Scene modeling code data:
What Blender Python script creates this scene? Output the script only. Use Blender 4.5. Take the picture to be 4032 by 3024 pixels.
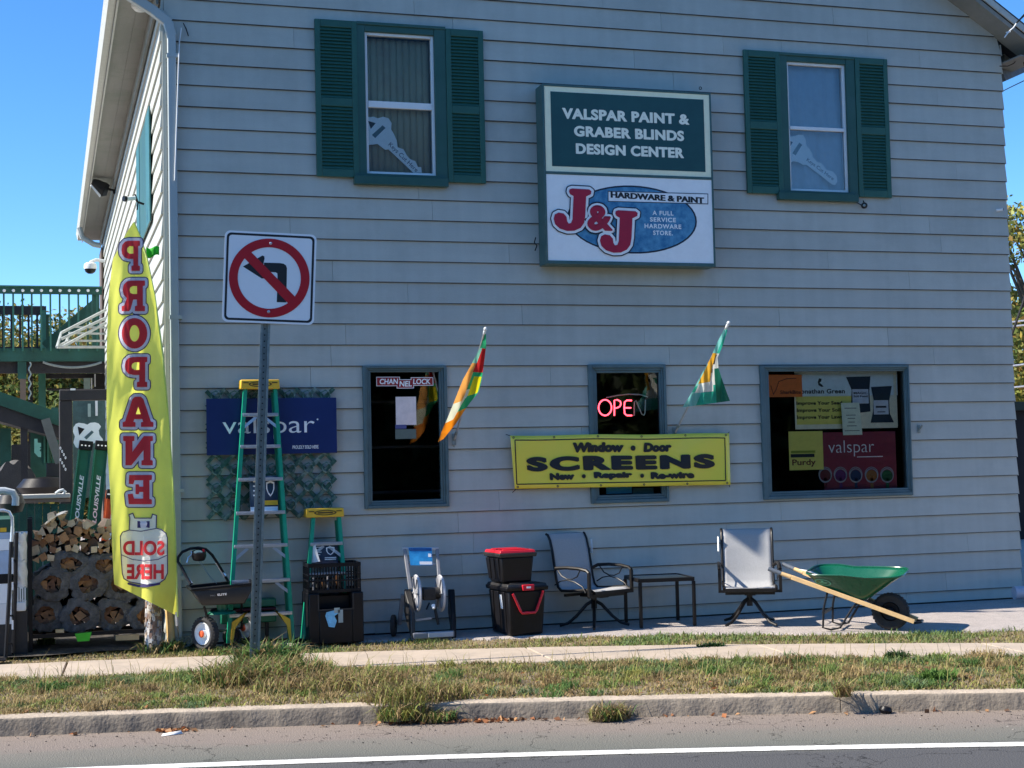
import bpy, bmesh, math, random
import numpy as np
from math import sin, cos, pi, radians, sqrt, atan2
from mathutils import Vector, Matrix
random.seed(7); rng = np.random.default_rng(7)
C = bpy.context.scene.collection
for o in list(bpy.data.objects): bpy.data.objects.remove(o)

# ------------------------------------------------------------------ camera
FPX = 5900.0                                   # focal length in pixels of the 4032 px wide photograph
CAM = Vector((-1.141, -13.91, 1.606))
_y, _p, _r = radians(-17.243), radians(2.905), radians(-1.269)
FW = Vector((-sin(_y)*cos(_p), cos(_y)*cos(_p), sin(_p)))
_rt = Vector((cos(_y), sin(_y), 0)); _up = _rt.cross(FW)
RT = _rt*cos(_r) + _up*sin(_r); UP = -_rt*sin(_r) + _up*cos(_r)
cam_data = bpy.data.cameras.new('camera'); cam = bpy.data.objects.new('camera', cam_data); C.objects.link(cam)
cam_data.sensor_fit = 'HORIZONTAL'; cam_data.sensor_width = 36; cam_data.lens = FPX/4032*36
cam_data.clip_start = .1; cam_data.clip_end = 3000
cam.matrix_world = Matrix(((RT.x, UP.x, -FW.x, CAM.x), (RT.y, UP.y, -FW.y, CAM.y), (RT.z, UP.z, -FW.z, CAM.z), (0, 0, 0, 1)))
bpy.context.scene.camera = cam
# ------------------------------------------------------------------ world, sun, exposure
SUN_EL, SUN_BACK = radians(42), radians(3.5)    # sun stands to the left, very slightly behind the street wall
sc = bpy.context.scene
w = bpy.data.worlds.new('World'); sc.world = w; w.use_nodes = True
nt = w.node_tree; nt.nodes.clear()
out = nt.nodes.new('ShaderNodeOutputWorld'); bg = nt.nodes.new('ShaderNodeBackground')
sky = nt.nodes.new('ShaderNodeTexSky'); sky.sky_type = 'NISHITA'; sky.sun_disc = False
sky.sun_elevation = SUN_EL; sky.sun_rotation = radians(-90) + SUN_BACK
sky.air_density = 1.0; sky.dust_density = 0; sky.ozone_density = 4.5; sky.altitude = 2600
hs = nt.nodes.new('ShaderNodeHueSaturation'); hs.inputs['Saturation'].default_value = 1.2
bg.inputs['Strength'].default_value = .115
nt.links.new(sky.outputs[0], hs.inputs['Color']); nt.links.new(hs.outputs[0], bg.inputs['Color']); nt.links.new(bg.outputs[0], out.inputs[0])
sd = bpy.data.lights.new('sun', 'SUN'); sun = bpy.data.objects.new('sun', sd); C.objects.link(sun)
sd.energy = 4.1; sd.angle = radians(.5); sd.color = (1, .92, .80)
_d = Vector((cos(SUN_EL)*cos(SUN_BACK), -cos(SUN_EL)*sin(SUN_BACK), -sin(SUN_EL)))   # travel direction of the light
sun.rotation_euler = _d.to_track_quat('-Z', 'Y').to_euler(); sun.location = (-20, 2, 20)
sc.view_settings.view_transform = 'Standard'; sc.view_settings.look = 'None'; sc.view_settings.gamma = 1
sc.view_settings.use_curve_mapping = False; sc.view_settings.exposure = 1.15
sc.render.engine = 'CYCLES'; sc.cycles.max_bounces = 8; sc.cycles.transparent_max_bounces = 16

# ------------------------------------------------------------------ survey helpers (pixels of the 2212 px wide view -> world point on a plane)
K = 4032/2212
def _ray(px, py): return FW + RT*((px*K-2016)/FPX) - UP*((py*K-1512)/FPX)
def atY(px, py, Y): d = _ray(px, py); return CAM + d*((Y-CAM.y)/d.y)
def atX(px, py, X): d = _ray(px, py); return CAM + d*((X-CAM.x)/d.x)
def atZ(px, py, Z): d = _ray(px, py); return CAM + d*((Z-CAM.z)/d.z)
def rect(x0, y0, x1, y1, Y):
    ym, xm = (y0+y1)/2, (x0+x1)/2
    return atY(x0, ym, Y).x, atY(x1, ym, Y).x, atY(xm, y1, Y).z, atY(xm, y0, Y).z     # xa, xb, za, zb

# ------------------------------------------------------------------ materials
def lin(c):
    return tuple(((v/255)/12.92 if v/255 <= .04045 else ((v/255+.055)/1.055)**2.4) for v in c)
MATS = {}
def mat(name, col, rough=.6, metal=0, var=.12, scale=12, bump=.0, bscale=60, coat=0, trans=0, spec=.5, hue=None, stretch=None, dirt=None, dscale=2.5, rnd=0):
    if name in MATS: return MATS[name]
    m = bpy.data.materials.new(name); m.use_nodes = True; n = m.node_tree; N = n.nodes; L = n.links
    b = N['Principled BSDF']; tc = N.new('ShaderNodeTexCoord'); src = tc.outputs['Object']
    if stretch:
        mp = N.new('ShaderNodeMapping'); mp.inputs['Scale'].default_value = stretch; L.new(src, mp.inputs[0]); src = mp.outputs[0]
    nz = N.new('ShaderNodeTexNoise'); nz.inputs['Scale'].default_value = scale; nz.inputs['Detail'].default_value = 6; nz.inputs['Roughness'].default_value = .65
    L.new(src, nz.inputs['Vector'])
    rp = N.new('ShaderNodeValToRGB'); c = Vector(col[:3])
    lo = c*(1-var); hi = c*(1+var)
    if hue: hi = Vector(hue)
    rp.color_ramp.elements[0].position = .3; rp.color_ramp.elements[1].position = .7
    rp.color_ramp.elements[0].color = (*lo, 1); rp.color_ramp.elements[1].color = (*[min(1, v) for v in hi], 1)
    L.new(nz.outputs[0], rp.inputs[0]); colout = rp.outputs[0]
    if dirt:
        n2 = N.new('ShaderNodeTexNoise'); n2.inputs['Scale'].default_value = dscale; n2.inputs['Detail'].default_value = 8; n2.inputs['Roughness'].default_value = .7
        L.new(tc.outputs['Object'], n2.inputs['Vector'])
        r2 = N.new('ShaderNodeValToRGB'); r2.color_ramp.elements[0].position = .48; r2.color_ramp.elements[1].position = .75
        mx = N.new('ShaderNodeMix'); mx.data_type = 'RGBA'; L.new(n2.outputs[0], r2.inputs[0]); L.new(r2.outputs[0], mx.inputs[0])
        L.new(colout, mx.inputs[6]); mx.inputs[7].default_value = (*dirt, 1); colout = mx.outputs[2]
    if rnd:      # board-to-board paint variation and vertical rain streaks
        oi = N.new('ShaderNodeObjectInfo'); m1_ = N.new('ShaderNodeMapRange'); m1_.inputs[3].default_value = 1-rnd; m1_.inputs[4].default_value = 1+rnd*.5; L.new(oi.outputs['Random'], m1_.inputs[0])
        mp2 = N.new('ShaderNodeMapping'); mp2.inputs['Scale'].default_value = (9, 9, .35); L.new(tc.outputs['Object'], mp2.inputs[0])
        n5 = N.new('ShaderNodeTexNoise'); n5.inputs['Scale'].default_value = 1.0; n5.inputs['Detail'].default_value = 6; L.new(mp2.outputs[0], n5.inputs['Vector'])
        m2_ = N.new('ShaderNodeMapRange'); m2_.inputs[1].default_value = .35; m2_.inputs[2].default_value = .75; m2_.inputs[3].default_value = 1.02; m2_.inputs[4].default_value = .93; L.new(n5.outputs[0], m2_.inputs[0])
        mu = N.new('ShaderNodeMath'); mu.operation = 'MULTIPLY'; L.new(m1_.outputs[0], mu.inputs[0]); L.new(m2_.outputs[0], mu.inputs[1])
        mx2 = N.new('ShaderNodeMix'); mx2.data_type = 'RGBA'; mx2.blend_type = 'MULTIPLY'; mx2.inputs[0].default_value = 1; L.new(colout, mx2.inputs[6]); L.new(mu.outputs[0], mx2.inputs[7]); colout = mx2.outputs[2]
    L.new(colout, b.inputs['Base Color'])
    b.inputs['Roughness'].default_value = rough; b.inputs['Metallic'].default_value = metal
    b.inputs['Coat Weight'].default_value = coat; b.inputs['Specular IOR Level'].default_value = spec
    if rough > .15:
        mr = N.new('ShaderNodeMapRange'); mr.inputs[3].default_value = max(.05, rough-.12); mr.inputs[4].default_value = min(1, rough+.12)
        L.new(nz.outputs[0], mr.inputs[0]); L.new(mr.outputs[0], b.inputs['Roughness'])
    if bump:
        nb = N.new('ShaderNodeTexNoise'); nb.inputs['Scale'].default_value = bscale; nb.inputs['Detail'].default_value = 5; L.new(src, nb.inputs['Vector'])
        bp = N.new('ShaderNodeBump'); bp.inputs['Strength'].default_value = min(1, bump); bp.inputs['Distance'].default_value = .01
        L.new(nb.outputs[0], bp.inputs['Height']); L.new(bp.outputs[0], b.inputs['Normal'])
    if trans:
        o = N['Material Output']; tl = N.new('ShaderNodeBsdfTranslucent'); ms = N.new('ShaderNodeMixShader'); ms.inputs[0].default_value = trans
        L.new(colout, tl.inputs[0]); L.new(b.outputs[0], ms.inputs[1]); L.new(tl.outputs[0], ms.inputs[2]); L.new(ms.outputs[0], o.inputs[0])
    MATS[name] = m; return m
def glass(name, refl=.12, tint=(.75, .8, .78)):
    m = bpy.data.materials.new(name); m.use_nodes = True; N = m.node_tree.nodes; L = m.node_tree.links
    N.remove(N['Principled BSDF']); o = N['Material Output']
    tr = N.new('ShaderNodeBsdfTransparent'); tr.inputs[0].default_value = (*tint, 1); gl = N.new('ShaderNodeBsdfGlossy'); gl.inputs['Roughness'].default_value = .015
    lw = N.new('ShaderNodeFresnel'); lw.inputs[0].default_value = 1.5
    ad = N.new('ShaderNodeMath'); ad.operation = 'ADD'; ad.inputs[1].default_value = refl-.04; L.new(lw.outputs[0], ad.inputs[0])
    nz = N.new('ShaderNodeTexNoise'); nz.inputs['Scale'].default_value = 1.6; bp = N.new('ShaderNodeBump'); bp.inputs['Strength'].default_value = .025; bp.inputs['Distance'].default_value = .02
    L.new(nz.outputs[0], bp.inputs['Height']); L.new(bp.outputs[0], gl.inputs['Normal'])
    mx = N.new('ShaderNodeMixShader'); L.new(ad.outputs[0], mx.inputs[0]); L.new(tr.outputs[0], mx.inputs[1]); L.new(gl.outputs[0], mx.inputs[2]); L.new(mx.outputs[0], o.inputs[0])
    MATS[name] = m; return m
def emis(name, col, s):
    m = bpy.data.materials.new(name); m.use_nodes = True; b = m.node_tree.nodes['Principled BSDF']
    b.inputs['Base Color'].default_value = (*col, 1); b.inputs['Emission Color'].default_value = (*col, 1); b.inputs['Emission Strength'].default_value = s
    MATS[name] = m; return m
def attrmat(name, rough=.8, trans=.25, attr='tint'):
    m = bpy.data.materials.new(name); m.use_nodes = True; N = m.node_tree.nodes; L = m.node_tree.links
    b = N['Principled BSDF']; a = N.new('ShaderNodeAttribute'); a.attribute_name = attr; L.new(a.outputs['Color'], b.inputs['Base Color'])
    b.inputs['Roughness'].default_value = rough; b.inputs['Specular IOR Level'].default_value = .25
    o = N['Material Output']; tl = N.new('ShaderNodeBsdfTranslucent'); ms = N.new('ShaderNodeMixShader'); ms.inputs[0].default_value = trans
    L.new(a.outputs['Color'], tl.inputs[0]); L.new(b.outputs[0], ms.inputs[1]); L.new(tl.outputs[0], ms.inputs[2]); L.new(ms.outputs[0], o.inputs[0])
    MATS[name] = m; return m

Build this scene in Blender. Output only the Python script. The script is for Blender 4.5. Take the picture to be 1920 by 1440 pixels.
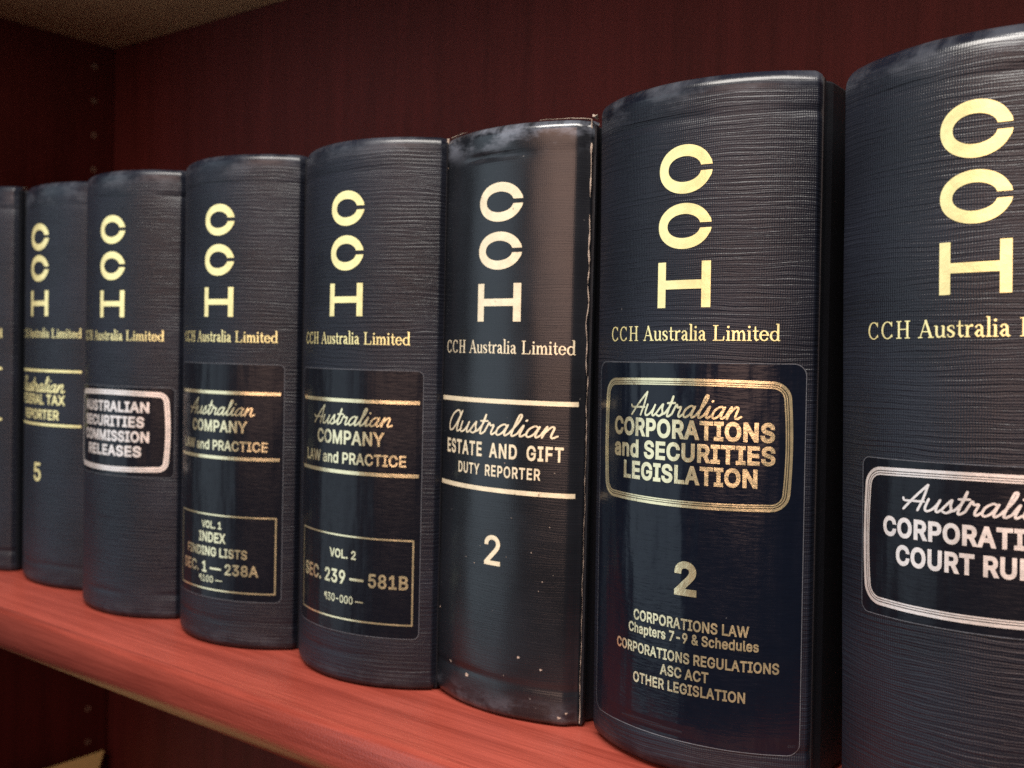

*Task requirements:*
Begin with the first line of the records and repeat every line up to the one with "for o in list(bpy.data.objects): bpy.data.objects.remove(o)", counting that line too. Pictures are not part of the copy.

*In response:*
What Blender Python script creates this scene? Output the script only. Use Blender 4.5. Take the picture to be 4032 by 3024 pixels.
import bpy, bmesh, math, random
import numpy as np
from math import sin, cos, pi, radians, sqrt, atan2
from mathutils import Vector, Matrix
random.seed(7); rng = np.random.default_rng(7)
C = bpy.context.scene.collection
for o in list(bpy.data.objects): bpy.data.objects.remove(o)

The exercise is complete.